Instantanés
Un matin, elle m'en a parlé sur le chemin de l'école. Dans la journée, j'ai reçu son mail avec ce texte tiré de son livre de chevet du moment Nulle part de Yasmine Reza, impossible de garder ce trésor pour elle. Dans ce petit livre gorgé de vie, l'intensité de quelques secondes, le présent suspendu, ces moments indiscibles partagés avec nos enfants.
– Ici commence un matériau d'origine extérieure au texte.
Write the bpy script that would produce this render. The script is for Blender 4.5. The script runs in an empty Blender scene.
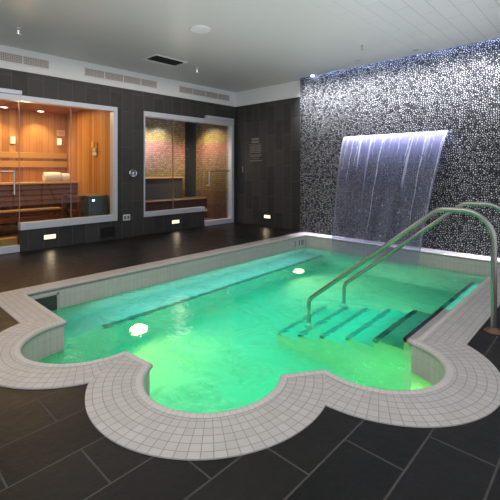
import bpy, bmesh, math, random
from mathutils import Vector
from mathutils.geometry import tessellate_polygon
random.seed(7)
scene = bpy.context.scene
C = scene.collection
PI = math.pi

# ------------------------------------------------------------------ key dimensions (metres)
XW = -6.03            # face of the sauna wall
YR = 5.97             # face of the short return wall
YP = 5.87             # face of the pebble wall
XP = -4.23            # edge of the pebble wall
ZC = 2.83             # ceiling
ZS = 2.52             # underside of white band
WZ = -0.21            # water level
FZ = -1.18            # pool floor

# ------------------------------------------------------------------ node helper
class NT:
    def __init__(s, name):
        s.m = bpy.data.materials.new(name); s.m.use_nodes = True
        s.t = s.m.node_tree; s.t.nodes.clear()
        s.out = s.t.nodes.new('ShaderNodeOutputMaterial')
    def n(s, kind, **kw):
        nd = s.t.nodes.new(kind)
        for k, v in kw.items():
            if k.startswith('i_'):
                key = k[2:]
                key = int(key) if key.isdigit() else key.replace('_', ' ')
                nd.inputs[key].default_value = v
            else: setattr(nd, k, v)
        return nd
    def l(s, a, b): s.t.links.new(a, b)
    def val(s, x, sock):
        if hasattr(x, 'links') or hasattr(x, 'is_output'): s.l(x, sock)
        else: sock.default_value = x
    def math(s, op, a, b=0.0, c=0.0, clamp=False):
        nd = s.n('ShaderNodeMath', operation=op, use_clamp=clamp)
        s.val(a, nd.inputs[0]); s.val(b, nd.inputs[1]); s.val(c, nd.inputs[2])
        return nd.outputs[0]
    def mix(s, f, a, b, mode='MIX'):
        nd = s.n('ShaderNodeMix', data_type='RGBA', blend_type=mode)
        s.val(f, nd.inputs[0])
        for x, i in ((a, 6), (b, 7)):
            if isinstance(x, tuple): nd.inputs[i].default_value = (*x[:3], 1)
            else: s.l(x, nd.inputs[i])
        return nd.outputs[2]
    def ramp(s, f, stops, interp='LINEAR'):
        nd = s.n('ShaderNodeValToRGB'); r = nd.color_ramp; r.interpolation = interp
        while len(r.elements) < len(stops): r.elements.new(0.5)
        for e, (p, c) in zip(r.elements, stops):
            e.position = p; e.color = (*c, 1) if len(c) == 3 else c
        s.l(f, nd.inputs[0]); return nd.outputs[0]
    def coord(s, which='Object'):
        tc = s.n('ShaderNodeTexCoord'); return tc.outputs[which]
    def world(s):
        g = s.n('ShaderNodeNewGeometry'); return g.outputs['Position']
    def sep(s, v):
        x = s.n('ShaderNodeSeparateXYZ'); s.l(v, x.inputs[0]); return x.outputs
    def comb(s, x, y, z=0.0):
        c = s.n('ShaderNodeCombineXYZ')
        for i, a in enumerate((x, y, z)): s.val(a, c.inputs[i])
        return c.outputs[0]
    def noise(s, vec, scale, detail=4, rough=0.55, dist=0.0):
        nd = s.n('ShaderNodeTexNoise'); s.l(vec, nd.inputs['Vector'])
        nd.inputs['Scale'].default_value = scale; nd.inputs['Detail'].default_value = detail
        nd.inputs['Roughness'].default_value = rough; nd.inputs['Distortion'].default_value = dist
        return nd.outputs[0]
    def bump(s, h, strength=0.3, dist=0.01):
        nd = s.n('ShaderNodeBump'); nd.inputs['Strength'].default_value = strength
        nd.inputs['Distance'].default_value = dist; s.l(h, nd.inputs['Height']); return nd.outputs[0]
    def pbsdf(s, color, rough=0.5, metal=0.0, normal=None, spec=0.5, **kw):
        b = s.n('ShaderNodeBsdfPrincipled')
        if isinstance(color, tuple): b.inputs['Base Color'].default_value = (*color[:3], 1)
        else: s.l(color, b.inputs['Base Color'])
        s.val(rough, b.inputs['Roughness']); s.val(metal, b.inputs['Metallic'])
        b.inputs['Specular IOR Level'].default_value = spec
        if normal is not None: s.l(normal, b.inputs['Normal'])
        for k, v in kw.items(): b.inputs[k.replace('_', ' ')].default_value = v
        return b.outputs[0]
    def done(s, sh): s.l(sh, s.out.inputs[0]); return s.m

def plain(name, col, rough=0.5, metal=0.0, var=0.06, scale=8.0, spec=0.5):
    t = NT(name); c = t.coord()
    n = t.noise(c, scale, 3)
    lo = tuple(max(0, x*(1-var)) for x in col); hi = tuple(min(1, x*(1+var)) for x in col)
    return t.done(t.pbsdf(t.mix(n, lo, hi), rough, metal, spec=spec))

def emit(name, col, strength):
    t = NT(name); e = t.n('ShaderNodeEmission'); e.inputs[0].default_value = (*col, 1)
    e.inputs[1].default_value = strength
    return t.done(e.outputs[0])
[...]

Nathan. "A l'instant où je sors, je le vois apparaître au bout de la rue. Il
revient de chez le coiffeur avec C. Lorsqu'il me reconnaît (il est myope), il
se met à courir comme un fou sur le trottoir. Moi je pose mon sac par terre,
j'ouvre grand les bras et j'attends qu'il se jette dedans. Pendant les mètres
qui nous séparent et nous rapprochent, je vois son petit visage enivré, ses
dents trop en avant offertes de joie, l'éclat magique de ses yeux, je vois les
cheveux coupés et les oreilles d'habitude cachées. Lui aussi écarte les bras. Je
l'emprisonne au vol, nous tournons, je tourne autant que je peux pour lui faire
plaisir. Je dis montre comme tu es beau. Il n'est pas sûr d'être beau. Il s'en
fout. Tournons mon amour. Un jour, je ne pourrai plus tourner, ni t'avoir dans
mes bras, bientôt tu seras trop lourd, trop grand, et tu ne courras plus depuis
les lointains pour te jeter dans mon cou, mes bras et mes baisers."